Scene script records:
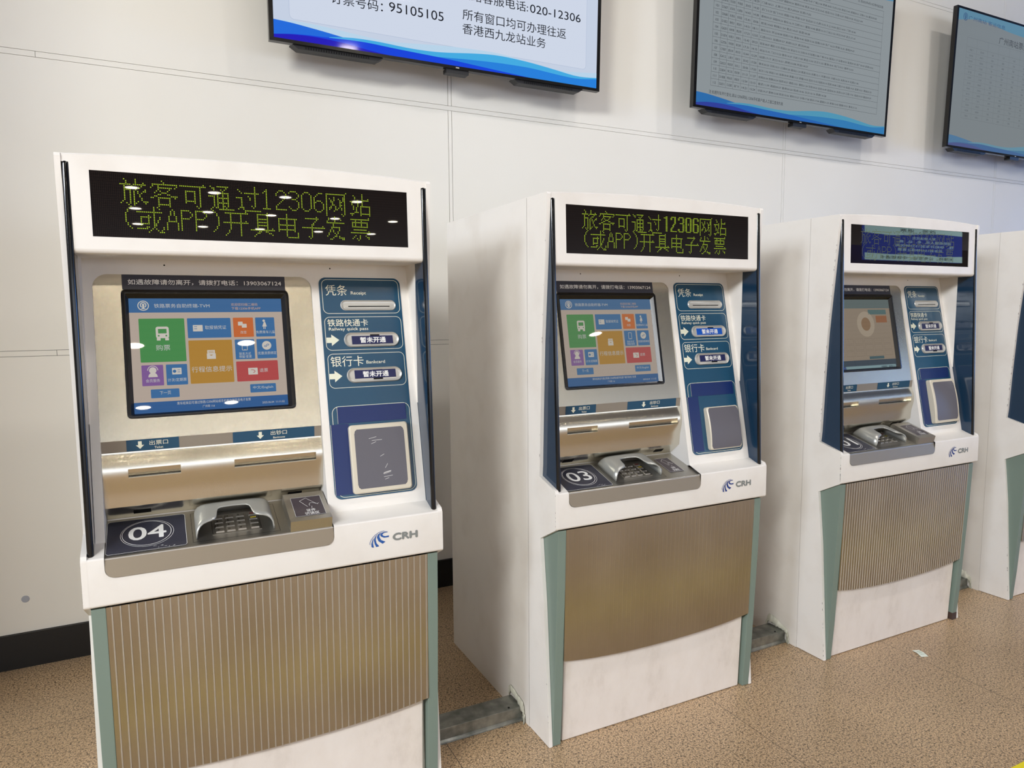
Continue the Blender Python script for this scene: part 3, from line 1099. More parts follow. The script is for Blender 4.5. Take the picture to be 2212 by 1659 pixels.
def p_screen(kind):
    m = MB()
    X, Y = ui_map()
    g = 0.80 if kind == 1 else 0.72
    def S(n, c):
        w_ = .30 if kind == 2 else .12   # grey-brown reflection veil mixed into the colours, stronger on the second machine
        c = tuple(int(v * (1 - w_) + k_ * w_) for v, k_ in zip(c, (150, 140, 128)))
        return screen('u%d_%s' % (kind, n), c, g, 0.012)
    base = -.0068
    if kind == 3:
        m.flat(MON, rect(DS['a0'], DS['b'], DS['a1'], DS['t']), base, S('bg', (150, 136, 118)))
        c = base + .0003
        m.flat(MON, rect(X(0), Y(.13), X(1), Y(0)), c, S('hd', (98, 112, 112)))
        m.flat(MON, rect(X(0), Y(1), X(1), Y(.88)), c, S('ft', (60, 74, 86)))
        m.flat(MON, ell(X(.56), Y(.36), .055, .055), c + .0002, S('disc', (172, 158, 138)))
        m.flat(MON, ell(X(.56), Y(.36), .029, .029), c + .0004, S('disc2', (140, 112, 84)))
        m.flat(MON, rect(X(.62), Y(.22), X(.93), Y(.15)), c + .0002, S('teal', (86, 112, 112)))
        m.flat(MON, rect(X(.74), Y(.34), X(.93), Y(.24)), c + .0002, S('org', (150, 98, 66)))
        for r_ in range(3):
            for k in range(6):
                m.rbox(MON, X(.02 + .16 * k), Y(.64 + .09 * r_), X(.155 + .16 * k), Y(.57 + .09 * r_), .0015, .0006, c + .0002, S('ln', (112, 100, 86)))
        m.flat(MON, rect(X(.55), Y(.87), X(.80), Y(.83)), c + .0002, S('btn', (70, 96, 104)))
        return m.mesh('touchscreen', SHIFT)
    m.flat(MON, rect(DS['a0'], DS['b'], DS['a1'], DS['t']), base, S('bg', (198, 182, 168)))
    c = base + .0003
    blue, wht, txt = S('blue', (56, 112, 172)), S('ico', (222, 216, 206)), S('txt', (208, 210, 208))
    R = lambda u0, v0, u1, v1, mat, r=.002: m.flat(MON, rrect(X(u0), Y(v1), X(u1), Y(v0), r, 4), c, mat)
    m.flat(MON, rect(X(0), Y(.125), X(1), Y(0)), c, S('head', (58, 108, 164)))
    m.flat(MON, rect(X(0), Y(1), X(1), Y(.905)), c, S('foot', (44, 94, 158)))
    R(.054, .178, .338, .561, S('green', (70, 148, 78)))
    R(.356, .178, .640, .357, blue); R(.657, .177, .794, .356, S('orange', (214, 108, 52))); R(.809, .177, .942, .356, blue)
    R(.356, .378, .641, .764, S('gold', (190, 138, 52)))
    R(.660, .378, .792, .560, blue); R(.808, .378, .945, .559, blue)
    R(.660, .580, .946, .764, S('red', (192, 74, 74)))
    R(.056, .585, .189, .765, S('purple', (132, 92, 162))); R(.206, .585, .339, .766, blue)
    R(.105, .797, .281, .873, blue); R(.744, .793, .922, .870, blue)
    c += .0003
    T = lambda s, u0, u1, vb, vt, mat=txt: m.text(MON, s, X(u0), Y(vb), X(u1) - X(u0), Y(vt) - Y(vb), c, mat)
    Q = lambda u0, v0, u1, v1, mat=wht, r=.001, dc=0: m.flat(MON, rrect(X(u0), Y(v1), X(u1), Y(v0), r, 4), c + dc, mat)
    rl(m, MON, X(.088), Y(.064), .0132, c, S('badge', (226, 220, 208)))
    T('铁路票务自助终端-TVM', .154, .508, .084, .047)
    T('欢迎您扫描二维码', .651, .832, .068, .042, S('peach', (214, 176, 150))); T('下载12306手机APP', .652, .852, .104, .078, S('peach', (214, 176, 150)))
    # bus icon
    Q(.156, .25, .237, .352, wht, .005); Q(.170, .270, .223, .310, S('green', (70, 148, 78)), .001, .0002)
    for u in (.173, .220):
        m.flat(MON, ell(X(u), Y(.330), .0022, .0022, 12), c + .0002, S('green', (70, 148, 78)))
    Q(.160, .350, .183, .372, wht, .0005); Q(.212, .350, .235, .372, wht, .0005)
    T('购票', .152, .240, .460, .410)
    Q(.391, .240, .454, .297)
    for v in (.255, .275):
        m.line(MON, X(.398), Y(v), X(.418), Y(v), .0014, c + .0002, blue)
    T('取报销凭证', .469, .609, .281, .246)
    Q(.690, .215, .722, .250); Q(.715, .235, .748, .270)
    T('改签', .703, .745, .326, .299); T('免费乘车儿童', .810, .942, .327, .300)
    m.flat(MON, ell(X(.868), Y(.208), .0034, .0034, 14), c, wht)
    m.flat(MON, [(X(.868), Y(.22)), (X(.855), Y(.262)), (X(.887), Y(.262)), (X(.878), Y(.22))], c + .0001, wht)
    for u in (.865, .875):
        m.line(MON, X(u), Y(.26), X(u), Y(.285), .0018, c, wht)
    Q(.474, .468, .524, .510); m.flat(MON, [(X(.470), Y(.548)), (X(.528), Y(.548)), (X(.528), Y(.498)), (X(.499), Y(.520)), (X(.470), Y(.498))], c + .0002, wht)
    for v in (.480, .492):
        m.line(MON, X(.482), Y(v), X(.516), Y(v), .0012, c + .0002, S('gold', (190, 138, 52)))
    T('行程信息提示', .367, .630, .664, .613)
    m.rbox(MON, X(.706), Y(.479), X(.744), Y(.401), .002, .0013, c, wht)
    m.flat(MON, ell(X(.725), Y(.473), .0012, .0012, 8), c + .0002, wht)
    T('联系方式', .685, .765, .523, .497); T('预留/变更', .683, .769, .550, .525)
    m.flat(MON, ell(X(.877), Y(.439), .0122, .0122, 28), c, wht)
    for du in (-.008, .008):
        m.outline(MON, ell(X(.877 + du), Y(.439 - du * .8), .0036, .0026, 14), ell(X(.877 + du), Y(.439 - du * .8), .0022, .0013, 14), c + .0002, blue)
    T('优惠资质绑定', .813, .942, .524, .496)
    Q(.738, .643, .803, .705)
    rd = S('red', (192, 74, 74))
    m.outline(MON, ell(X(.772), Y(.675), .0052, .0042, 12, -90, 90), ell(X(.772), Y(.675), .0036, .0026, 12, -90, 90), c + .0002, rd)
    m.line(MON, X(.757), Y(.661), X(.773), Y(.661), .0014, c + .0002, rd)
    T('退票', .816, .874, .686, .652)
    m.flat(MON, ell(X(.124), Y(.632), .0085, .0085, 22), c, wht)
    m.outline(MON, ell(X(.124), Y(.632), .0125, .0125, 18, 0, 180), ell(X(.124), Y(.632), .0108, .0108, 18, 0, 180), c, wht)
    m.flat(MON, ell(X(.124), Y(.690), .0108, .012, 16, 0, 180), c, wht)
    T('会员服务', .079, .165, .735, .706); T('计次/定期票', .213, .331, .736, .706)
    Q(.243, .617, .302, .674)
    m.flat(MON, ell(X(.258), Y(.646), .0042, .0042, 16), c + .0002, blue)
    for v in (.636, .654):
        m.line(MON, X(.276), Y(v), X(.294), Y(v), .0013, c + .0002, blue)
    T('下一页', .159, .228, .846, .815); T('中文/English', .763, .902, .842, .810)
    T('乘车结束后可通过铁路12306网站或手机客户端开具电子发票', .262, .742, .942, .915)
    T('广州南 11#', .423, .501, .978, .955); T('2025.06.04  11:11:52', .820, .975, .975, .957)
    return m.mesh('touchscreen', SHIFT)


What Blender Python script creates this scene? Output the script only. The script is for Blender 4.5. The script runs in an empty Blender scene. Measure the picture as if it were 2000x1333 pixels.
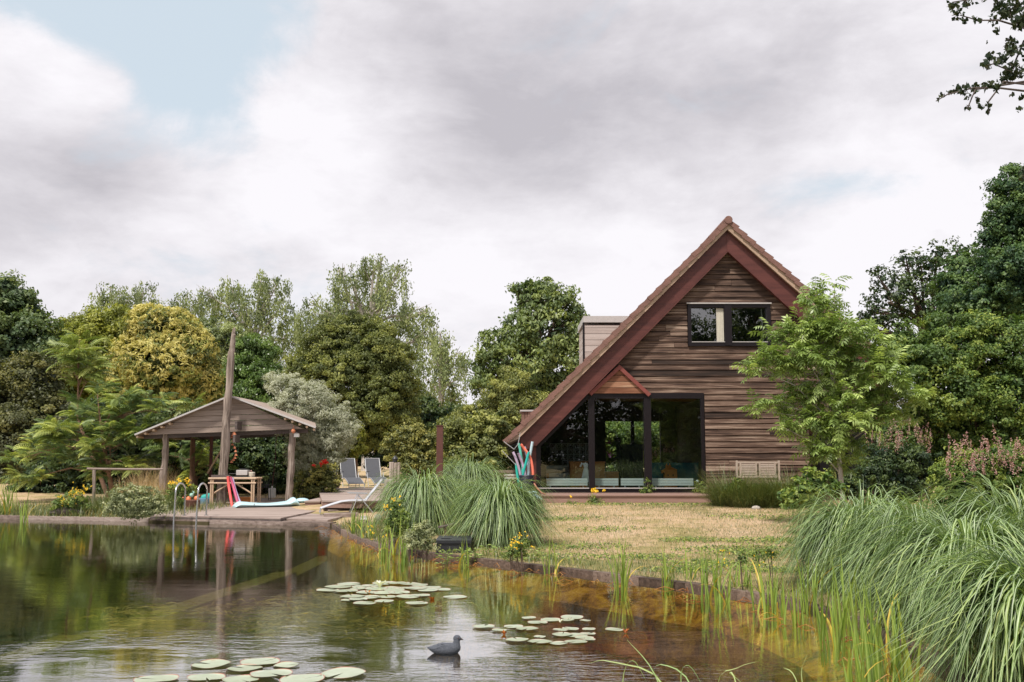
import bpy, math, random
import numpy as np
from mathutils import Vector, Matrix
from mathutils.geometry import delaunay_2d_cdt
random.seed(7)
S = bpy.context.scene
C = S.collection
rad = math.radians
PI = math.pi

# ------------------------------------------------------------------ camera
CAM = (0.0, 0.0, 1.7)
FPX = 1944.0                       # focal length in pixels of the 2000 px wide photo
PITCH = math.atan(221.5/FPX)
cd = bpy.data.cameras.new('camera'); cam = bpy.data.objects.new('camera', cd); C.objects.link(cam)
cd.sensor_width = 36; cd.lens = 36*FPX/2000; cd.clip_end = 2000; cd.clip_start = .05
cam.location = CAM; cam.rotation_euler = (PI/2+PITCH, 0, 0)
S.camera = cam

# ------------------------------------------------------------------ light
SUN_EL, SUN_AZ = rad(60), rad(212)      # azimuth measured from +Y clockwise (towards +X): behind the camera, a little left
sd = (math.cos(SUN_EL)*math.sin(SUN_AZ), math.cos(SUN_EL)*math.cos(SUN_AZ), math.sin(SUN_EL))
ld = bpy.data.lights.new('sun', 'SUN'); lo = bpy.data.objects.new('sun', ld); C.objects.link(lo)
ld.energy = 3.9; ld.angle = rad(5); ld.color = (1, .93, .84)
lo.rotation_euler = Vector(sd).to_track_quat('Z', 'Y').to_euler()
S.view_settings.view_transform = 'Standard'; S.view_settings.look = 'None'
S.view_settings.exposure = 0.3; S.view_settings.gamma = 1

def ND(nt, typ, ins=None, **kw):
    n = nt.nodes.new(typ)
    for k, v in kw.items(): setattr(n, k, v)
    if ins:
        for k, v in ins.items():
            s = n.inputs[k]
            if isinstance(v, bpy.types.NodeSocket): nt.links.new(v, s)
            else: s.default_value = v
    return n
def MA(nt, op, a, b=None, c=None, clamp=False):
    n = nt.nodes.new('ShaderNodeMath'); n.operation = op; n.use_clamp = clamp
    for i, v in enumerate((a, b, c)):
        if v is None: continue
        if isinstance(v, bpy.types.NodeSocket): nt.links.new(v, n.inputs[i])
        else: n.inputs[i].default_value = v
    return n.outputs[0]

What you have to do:
Out of the records above, set down only the lines from the one that contains "What Blender Python" through the one that contains "S.camera = cam", unchanged and without the pictures.

Final result:
What Blender Python script creates this scene? Output the script only. The script is for Blender 4.5. The script runs in an empty Blender scene. Measure the picture as if it were 2000x1333 pixels.
import bpy, math, random
import numpy as np
from mathutils import Vector, Matrix
from mathutils.geometry import delaunay_2d_cdt
random.seed(7)
S = bpy.context.scene
C = S.collection
rad = math.radians
PI = math.pi

# ------------------------------------------------------------------ camera
CAM = (0.0, 0.0, 1.7)
FPX = 1944.0                       # focal length in pixels of the 2000 px wide photo
PITCH = math.atan(221.5/FPX)
cd = bpy.data.cameras.new('camera'); cam = bpy.data.objects.new('camera', cd); C.objects.link(cam)
cd.sensor_width = 36; cd.lens = 36*FPX/2000; cd.clip_end = 2000; cd.clip_start = .05
cam.location = CAM; cam.rotation_euler = (PI/2+PITCH, 0, 0)
S.camera = cam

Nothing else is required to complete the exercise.